* Objective *
Output the entries verbatim, including every line.

Scripts that build scenes:
□ □ □ □ □

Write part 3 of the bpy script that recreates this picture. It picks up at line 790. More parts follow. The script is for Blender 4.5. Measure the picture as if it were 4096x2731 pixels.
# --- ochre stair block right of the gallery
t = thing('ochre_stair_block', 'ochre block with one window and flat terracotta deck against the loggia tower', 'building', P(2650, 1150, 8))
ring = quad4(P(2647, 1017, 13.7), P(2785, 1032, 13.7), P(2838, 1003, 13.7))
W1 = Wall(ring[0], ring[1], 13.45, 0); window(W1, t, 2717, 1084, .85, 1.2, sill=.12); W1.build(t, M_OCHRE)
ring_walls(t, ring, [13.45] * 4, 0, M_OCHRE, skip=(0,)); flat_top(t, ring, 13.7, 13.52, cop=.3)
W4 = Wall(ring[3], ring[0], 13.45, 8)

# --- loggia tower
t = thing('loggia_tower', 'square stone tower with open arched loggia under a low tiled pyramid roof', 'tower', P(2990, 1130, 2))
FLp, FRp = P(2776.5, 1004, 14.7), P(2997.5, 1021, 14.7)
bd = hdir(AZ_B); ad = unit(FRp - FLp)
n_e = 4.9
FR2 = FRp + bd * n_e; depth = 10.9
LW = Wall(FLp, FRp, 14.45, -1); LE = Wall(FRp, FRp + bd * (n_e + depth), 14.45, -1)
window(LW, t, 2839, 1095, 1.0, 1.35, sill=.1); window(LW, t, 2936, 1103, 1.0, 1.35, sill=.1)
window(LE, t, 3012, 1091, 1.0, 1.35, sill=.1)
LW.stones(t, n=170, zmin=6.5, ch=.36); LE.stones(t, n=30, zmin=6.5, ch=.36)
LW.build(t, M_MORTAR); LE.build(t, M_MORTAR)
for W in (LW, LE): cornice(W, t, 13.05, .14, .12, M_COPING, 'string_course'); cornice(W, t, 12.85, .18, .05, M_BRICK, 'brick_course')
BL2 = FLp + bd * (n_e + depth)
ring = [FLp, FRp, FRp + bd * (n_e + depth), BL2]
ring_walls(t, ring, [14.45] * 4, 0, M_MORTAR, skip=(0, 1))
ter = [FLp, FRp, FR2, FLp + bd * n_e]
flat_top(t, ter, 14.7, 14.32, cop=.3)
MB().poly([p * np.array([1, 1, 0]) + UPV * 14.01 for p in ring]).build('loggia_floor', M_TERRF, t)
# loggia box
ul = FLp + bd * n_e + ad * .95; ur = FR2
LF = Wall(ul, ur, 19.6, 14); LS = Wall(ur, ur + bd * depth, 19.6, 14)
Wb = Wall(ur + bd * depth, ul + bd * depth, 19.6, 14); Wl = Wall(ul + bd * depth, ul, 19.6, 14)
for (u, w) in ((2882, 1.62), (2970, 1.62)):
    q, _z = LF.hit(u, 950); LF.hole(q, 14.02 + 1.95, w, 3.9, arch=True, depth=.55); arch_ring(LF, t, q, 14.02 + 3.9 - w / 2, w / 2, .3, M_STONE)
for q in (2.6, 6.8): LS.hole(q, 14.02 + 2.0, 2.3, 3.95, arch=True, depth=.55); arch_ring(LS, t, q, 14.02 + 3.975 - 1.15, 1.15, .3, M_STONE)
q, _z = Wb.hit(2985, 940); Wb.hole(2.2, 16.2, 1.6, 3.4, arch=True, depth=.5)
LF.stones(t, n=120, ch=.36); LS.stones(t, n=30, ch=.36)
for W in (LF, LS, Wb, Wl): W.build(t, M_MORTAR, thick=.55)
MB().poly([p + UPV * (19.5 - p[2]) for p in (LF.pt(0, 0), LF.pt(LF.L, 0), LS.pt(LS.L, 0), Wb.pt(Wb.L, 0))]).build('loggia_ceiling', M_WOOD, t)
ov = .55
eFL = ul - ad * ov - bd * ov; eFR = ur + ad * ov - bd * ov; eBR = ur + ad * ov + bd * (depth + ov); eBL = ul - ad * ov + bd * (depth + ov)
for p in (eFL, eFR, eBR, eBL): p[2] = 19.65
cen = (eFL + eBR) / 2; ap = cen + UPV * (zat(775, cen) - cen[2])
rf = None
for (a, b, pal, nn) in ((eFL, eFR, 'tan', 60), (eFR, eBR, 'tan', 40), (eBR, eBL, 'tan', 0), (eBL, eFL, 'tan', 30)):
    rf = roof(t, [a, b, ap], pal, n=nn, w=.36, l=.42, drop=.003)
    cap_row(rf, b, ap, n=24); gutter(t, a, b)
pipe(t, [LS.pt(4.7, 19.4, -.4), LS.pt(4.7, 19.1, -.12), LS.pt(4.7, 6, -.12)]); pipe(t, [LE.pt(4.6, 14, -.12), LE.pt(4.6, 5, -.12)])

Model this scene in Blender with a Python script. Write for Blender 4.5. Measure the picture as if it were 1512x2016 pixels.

□ □ □ □ □

* Result for this exercise *
Write part 3 of the bpy script that recreates this picture. It picks up at line 790. More parts follow. The script is for Blender 4.5. Measure the picture as if it were 4096x2731 pixels.
# --- ochre stair block right of the gallery
t = thing('ochre_stair_block', 'ochre block with one window and flat terracotta deck against the loggia tower', 'building', P(2650, 1150, 8))
ring = quad4(P(2647, 1017, 13.7), P(2785, 1032, 13.7), P(2838, 1003, 13.7))
W1 = Wall(ring[0], ring[1], 13.45, 0); window(W1, t, 2717, 1084, .85, 1.2, sill=.12); W1.build(t, M_OCHRE)
ring_walls(t, ring, [13.45] * 4, 0, M_OCHRE, skip=(0,)); flat_top(t, ring, 13.7, 13.52, cop=.3)
W4 = Wall(ring[3], ring[0], 13.45, 8)

# --- loggia tower
t = thing('loggia_tower', 'square stone tower with open arched loggia under a low tiled pyramid roof', 'tower', P(2990, 1130, 2))
FLp, FRp = P(2776.5, 1004, 14.7), P(2997.5, 1021, 14.7)
bd = hdir(AZ_B); ad = unit(FRp - FLp)
n_e = 4.9
FR2 = FRp + bd * n_e; depth = 10.9
LW = Wall(FLp, FRp, 14.45, -1); LE = Wall(FRp, FRp + bd * (n_e + depth), 14.45, -1)
window(LW, t, 2839, 1095, 1.0, 1.35, sill=.1); window(LW, t, 2936, 1103, 1.0, 1.35, sill=.1)
window(LE, t, 3012, 1091, 1.0, 1.35, sill=.1)
LW.stones(t, n=170, zmin=6.5, ch=.36); LE.stones(t, n=30, zmin=6.5, ch=.36)
LW.build(t, M_MORTAR); LE.build(t, M_MORTAR)
for W in (LW, LE): cornice(W, t, 13.05, .14, .12, M_COPING, 'string_course'); cornice(W, t, 12.85, .18, .05, M_BRICK, 'brick_course')
BL2 = FLp + bd * (n_e + depth)
ring = [FLp, FRp, FRp + bd * (n_e + depth), BL2]
ring_walls(t, ring, [14.45] * 4, 0, M_MORTAR, skip=(0, 1))
ter = [FLp, FRp, FR2, FLp + bd * n_e]
flat_top(t, ter, 14.7, 14.32, cop=.3)
MB().poly([p * np.array([1, 1, 0]) + UPV * 14.01 for p in ring]).build('loggia_floor', M_TERRF, t)
# loggia box
ul = FLp + bd * n_e + ad * .95; ur = FR2
LF = Wall(ul, ur, 19.6, 14); LS = Wall(ur, ur + bd * depth, 19.6, 14)
Wb = Wall(ur + bd * depth, ul + bd * depth, 19.6, 14); Wl = Wall(ul + bd * depth, ul, 19.6, 14)
for (u, w) in ((2882, 1.62), (2970, 1.62)):
    q, _z = LF.hit(u, 950); LF.hole(q, 14.02 + 1.95, w, 3.9, arch=True, depth=.55); arch_ring(LF, t, q, 14.02 + 3.9 - w / 2, w / 2, .3, M_STONE)
for q in (2.6, 6.8): LS.hole(q, 14.02 + 2.0, 2.3, 3.95, arch=True, depth=.55); arch_ring(LS, t, q, 14.02 + 3.975 - 1.15, 1.15, .3, M_STONE)
q, _z = Wb.hit(2985, 940); Wb.hole(2.2, 16.2, 1.6, 3.4, arch=True, depth=.5)
LF.stones(t, n=120, ch=.36); LS.stones(t, n=30, ch=.36)
for W in (LF, LS, Wb, Wl): W.build(t, M_MORTAR, thick=.55)
MB().poly([p + UPV * (19.5 - p[2]) for p in (LF.pt(0, 0), LF.pt(LF.L, 0), LS.pt(LS.L, 0), Wb.pt(Wb.L, 0))]).build('loggia_ceiling', M_WOOD, t)
ov = .55
eFL = ul - ad * ov - bd * ov; eFR = ur + ad * ov - bd * ov; eBR = ur + ad * ov + bd * (depth + ov); eBL = ul - ad * ov + bd * (depth + ov)
for p in (eFL, eFR, eBR, eBL): p[2] = 19.65
cen = (eFL + eBR) / 2; ap = cen + UPV * (zat(775, cen) - cen[2])
rf = None
for (a, b, pal, nn) in ((eFL, eFR, 'tan', 60), (eFR, eBR, 'tan', 40), (eBR, eBL, 'tan', 0), (eBL, eFL, 'tan', 30)):
    rf = roof(t, [a, b, ap], pal, n=nn, w=.36, l=.42, drop=.003)
    cap_row(rf, b, ap, n=24); gutter(t, a, b)
pipe(t, [LS.pt(4.7, 19.4, -.4), LS.pt(4.7, 19.1, -.12), LS.pt(4.7, 6, -.12)]); pipe(t, [LE.pt(4.6, 14, -.12), LE.pt(4.6, 5, -.12)])

Model this scene in Blender with a Python script. Write for Blender 4.5. Measure the picture as if it were 1512x2016 pixels.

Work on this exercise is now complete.